Filipinos are easily among the most rabid fanatics when it comes to paying homage to the dead. They virtually take two days off a year to observe All Saints Day and All Souls Day for that purpose. And yet, those who take part in the observance cannot help but notice that the event has lost some if not most of its spirit. The remembrance of the dead is slowly losing its essence like other events that are but a shell of the real thing. Sure, many people still descend on cemeteries and memorial parks on these dates like locusts. Sure, the event still poses a nightmare to police authorities tasked to secure the burial grounds from violence and danger. And yes, most if not all Roman Catholics continue to offer masses for their departed loved ones.

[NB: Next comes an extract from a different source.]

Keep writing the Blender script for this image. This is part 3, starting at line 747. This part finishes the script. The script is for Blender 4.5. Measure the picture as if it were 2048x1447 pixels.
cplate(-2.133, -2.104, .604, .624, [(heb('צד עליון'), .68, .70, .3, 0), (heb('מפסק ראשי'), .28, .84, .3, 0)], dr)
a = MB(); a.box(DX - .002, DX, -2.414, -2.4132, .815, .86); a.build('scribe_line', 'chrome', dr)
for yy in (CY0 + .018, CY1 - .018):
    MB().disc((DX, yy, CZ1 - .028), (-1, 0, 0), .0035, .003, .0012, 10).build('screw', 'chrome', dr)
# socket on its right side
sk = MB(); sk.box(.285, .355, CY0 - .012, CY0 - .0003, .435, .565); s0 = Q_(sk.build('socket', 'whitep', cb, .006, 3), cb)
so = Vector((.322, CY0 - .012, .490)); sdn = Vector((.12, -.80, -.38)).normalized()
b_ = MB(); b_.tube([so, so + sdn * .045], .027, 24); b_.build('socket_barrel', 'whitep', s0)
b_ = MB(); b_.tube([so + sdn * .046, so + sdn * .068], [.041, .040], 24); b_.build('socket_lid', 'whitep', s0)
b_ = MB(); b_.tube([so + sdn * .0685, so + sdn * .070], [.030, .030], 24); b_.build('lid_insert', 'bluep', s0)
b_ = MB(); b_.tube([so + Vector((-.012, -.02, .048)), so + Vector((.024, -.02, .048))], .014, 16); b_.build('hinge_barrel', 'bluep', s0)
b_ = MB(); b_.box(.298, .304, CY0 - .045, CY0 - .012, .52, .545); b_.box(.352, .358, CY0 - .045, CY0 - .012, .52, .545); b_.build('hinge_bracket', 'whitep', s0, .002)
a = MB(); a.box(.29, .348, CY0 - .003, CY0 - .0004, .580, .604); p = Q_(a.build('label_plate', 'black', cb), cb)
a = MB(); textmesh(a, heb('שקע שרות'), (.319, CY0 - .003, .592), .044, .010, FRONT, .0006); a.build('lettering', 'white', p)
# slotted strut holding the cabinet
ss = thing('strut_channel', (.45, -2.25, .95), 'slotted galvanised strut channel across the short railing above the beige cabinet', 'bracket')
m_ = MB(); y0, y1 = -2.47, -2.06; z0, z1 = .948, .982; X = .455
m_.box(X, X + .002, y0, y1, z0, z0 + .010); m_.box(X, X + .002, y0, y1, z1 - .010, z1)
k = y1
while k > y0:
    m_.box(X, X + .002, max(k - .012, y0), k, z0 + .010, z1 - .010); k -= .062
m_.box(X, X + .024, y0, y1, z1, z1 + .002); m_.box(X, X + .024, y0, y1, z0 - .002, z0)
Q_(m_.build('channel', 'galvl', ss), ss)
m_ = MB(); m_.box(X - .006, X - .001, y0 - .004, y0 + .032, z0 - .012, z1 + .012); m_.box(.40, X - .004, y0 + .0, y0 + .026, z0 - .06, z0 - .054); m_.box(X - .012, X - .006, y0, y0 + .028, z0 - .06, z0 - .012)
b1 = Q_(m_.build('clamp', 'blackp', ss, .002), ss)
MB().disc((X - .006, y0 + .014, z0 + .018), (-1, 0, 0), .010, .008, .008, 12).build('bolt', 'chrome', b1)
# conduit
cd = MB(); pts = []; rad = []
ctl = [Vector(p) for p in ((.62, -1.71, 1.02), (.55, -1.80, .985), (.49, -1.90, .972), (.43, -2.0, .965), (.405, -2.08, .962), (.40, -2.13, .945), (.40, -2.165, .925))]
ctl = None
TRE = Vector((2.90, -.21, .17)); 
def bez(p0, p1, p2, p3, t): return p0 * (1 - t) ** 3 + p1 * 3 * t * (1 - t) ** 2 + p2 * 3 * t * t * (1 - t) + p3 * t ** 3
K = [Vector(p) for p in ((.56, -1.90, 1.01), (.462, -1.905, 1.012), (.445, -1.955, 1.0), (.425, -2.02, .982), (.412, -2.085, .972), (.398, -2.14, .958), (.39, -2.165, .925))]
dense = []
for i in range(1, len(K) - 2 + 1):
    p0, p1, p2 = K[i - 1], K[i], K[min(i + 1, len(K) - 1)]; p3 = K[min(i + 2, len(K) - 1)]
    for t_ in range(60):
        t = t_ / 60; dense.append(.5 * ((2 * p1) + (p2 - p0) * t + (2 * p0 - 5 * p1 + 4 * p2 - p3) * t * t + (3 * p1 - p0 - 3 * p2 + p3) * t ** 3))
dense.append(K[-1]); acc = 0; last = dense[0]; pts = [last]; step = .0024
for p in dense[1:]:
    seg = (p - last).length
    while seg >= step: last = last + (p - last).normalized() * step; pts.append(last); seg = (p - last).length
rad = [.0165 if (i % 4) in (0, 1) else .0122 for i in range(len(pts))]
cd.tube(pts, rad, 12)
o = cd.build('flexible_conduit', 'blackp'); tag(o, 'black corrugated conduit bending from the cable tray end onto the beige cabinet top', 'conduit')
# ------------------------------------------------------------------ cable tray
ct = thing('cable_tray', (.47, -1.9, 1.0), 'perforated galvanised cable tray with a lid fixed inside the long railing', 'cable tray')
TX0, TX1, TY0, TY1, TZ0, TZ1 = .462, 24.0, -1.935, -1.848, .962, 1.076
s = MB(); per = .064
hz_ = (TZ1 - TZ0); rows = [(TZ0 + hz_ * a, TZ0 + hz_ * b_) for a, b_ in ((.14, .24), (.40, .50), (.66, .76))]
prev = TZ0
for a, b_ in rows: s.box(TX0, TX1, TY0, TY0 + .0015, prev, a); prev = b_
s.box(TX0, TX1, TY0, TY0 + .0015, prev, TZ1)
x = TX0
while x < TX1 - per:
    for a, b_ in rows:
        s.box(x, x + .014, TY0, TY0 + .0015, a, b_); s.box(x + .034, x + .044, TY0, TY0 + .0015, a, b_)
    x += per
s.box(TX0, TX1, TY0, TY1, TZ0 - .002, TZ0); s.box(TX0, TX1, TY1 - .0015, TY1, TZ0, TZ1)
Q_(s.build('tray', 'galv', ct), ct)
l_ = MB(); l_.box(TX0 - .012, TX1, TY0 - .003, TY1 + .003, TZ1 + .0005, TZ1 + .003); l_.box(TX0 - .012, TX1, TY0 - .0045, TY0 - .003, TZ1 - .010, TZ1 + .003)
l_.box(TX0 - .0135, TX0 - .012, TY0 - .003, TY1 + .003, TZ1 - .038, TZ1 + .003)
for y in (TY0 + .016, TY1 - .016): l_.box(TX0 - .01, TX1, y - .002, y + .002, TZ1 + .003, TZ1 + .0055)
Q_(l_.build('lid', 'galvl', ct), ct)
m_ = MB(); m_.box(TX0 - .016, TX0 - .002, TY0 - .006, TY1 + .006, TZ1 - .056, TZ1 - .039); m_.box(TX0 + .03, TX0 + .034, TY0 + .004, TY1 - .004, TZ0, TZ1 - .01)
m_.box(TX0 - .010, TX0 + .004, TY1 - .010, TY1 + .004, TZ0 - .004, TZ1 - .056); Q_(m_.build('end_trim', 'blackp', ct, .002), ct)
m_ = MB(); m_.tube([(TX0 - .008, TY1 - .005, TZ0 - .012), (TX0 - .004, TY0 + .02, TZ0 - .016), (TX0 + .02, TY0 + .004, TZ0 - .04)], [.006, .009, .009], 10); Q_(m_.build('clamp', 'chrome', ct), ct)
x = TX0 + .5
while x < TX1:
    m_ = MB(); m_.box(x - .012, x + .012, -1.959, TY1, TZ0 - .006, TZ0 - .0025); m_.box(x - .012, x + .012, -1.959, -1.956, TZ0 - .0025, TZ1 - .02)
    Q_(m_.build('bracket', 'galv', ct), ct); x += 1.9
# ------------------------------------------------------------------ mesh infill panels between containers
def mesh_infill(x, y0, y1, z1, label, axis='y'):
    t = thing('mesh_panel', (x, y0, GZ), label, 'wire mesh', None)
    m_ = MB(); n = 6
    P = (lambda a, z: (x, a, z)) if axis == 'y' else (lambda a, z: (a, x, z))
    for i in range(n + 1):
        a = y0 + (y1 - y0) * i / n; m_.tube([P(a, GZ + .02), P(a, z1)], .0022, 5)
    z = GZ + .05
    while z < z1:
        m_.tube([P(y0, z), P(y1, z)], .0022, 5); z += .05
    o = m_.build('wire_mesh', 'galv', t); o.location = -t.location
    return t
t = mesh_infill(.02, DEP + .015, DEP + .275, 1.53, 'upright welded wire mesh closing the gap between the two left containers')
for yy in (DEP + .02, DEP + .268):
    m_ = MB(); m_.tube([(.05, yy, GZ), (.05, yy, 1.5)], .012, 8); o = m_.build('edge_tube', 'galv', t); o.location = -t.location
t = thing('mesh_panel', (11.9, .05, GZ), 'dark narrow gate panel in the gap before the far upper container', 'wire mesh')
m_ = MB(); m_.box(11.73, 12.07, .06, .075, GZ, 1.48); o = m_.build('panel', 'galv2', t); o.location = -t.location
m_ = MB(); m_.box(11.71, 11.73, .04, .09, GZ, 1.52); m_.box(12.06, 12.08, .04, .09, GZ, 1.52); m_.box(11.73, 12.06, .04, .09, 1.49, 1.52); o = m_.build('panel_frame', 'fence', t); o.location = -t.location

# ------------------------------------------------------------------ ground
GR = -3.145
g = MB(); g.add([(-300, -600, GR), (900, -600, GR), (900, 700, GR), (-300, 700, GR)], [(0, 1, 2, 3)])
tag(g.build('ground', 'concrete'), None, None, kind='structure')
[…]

The candles that lit nearly every tomb shows that many people remember their dead.

But then, is that all there is to it?

Indeed, the fleeting recollections seem to look more and more like an item on a checklist where people go through them hurriedly. As soon as the normal activities are complied with, the feeling is more of a relief than a deeper sense that comes with honoring the dead. Time was when people described the offspring as a “chip off the old block”. This was the cliché to describe a son who is like his father. The expression was coined in reference to the block so the chip is assumed to have the same characteristics as the block. It is no longer safe to assume that today. Many children grow up with very little resemblance to their parents. Except for those who physical features give them away, many not only drift farther away from the road taken by their parents but some actually despise and scorn them.

This is not to say that every child should grow up to be a replica of his parents. And yet, it is a sad commentary to our times when children no longer hold sacred the memories of their parents much more the ideals that lived and stood for. Going to the cemeteries and going through the rituals to remember the dead are admirable. But they fly in the face when the virtues that the departed desperately sought to imbibe in their lifetime are now buried lifeless beside them. Virtues are supposed to be timeless, and yet we hear less and less about them nowadays. If we wonder why this is happening, we need only to see how lowly we treat the past in our haste to race to the future. If forgetfulness were an ailment, we have an epidemic in our midst.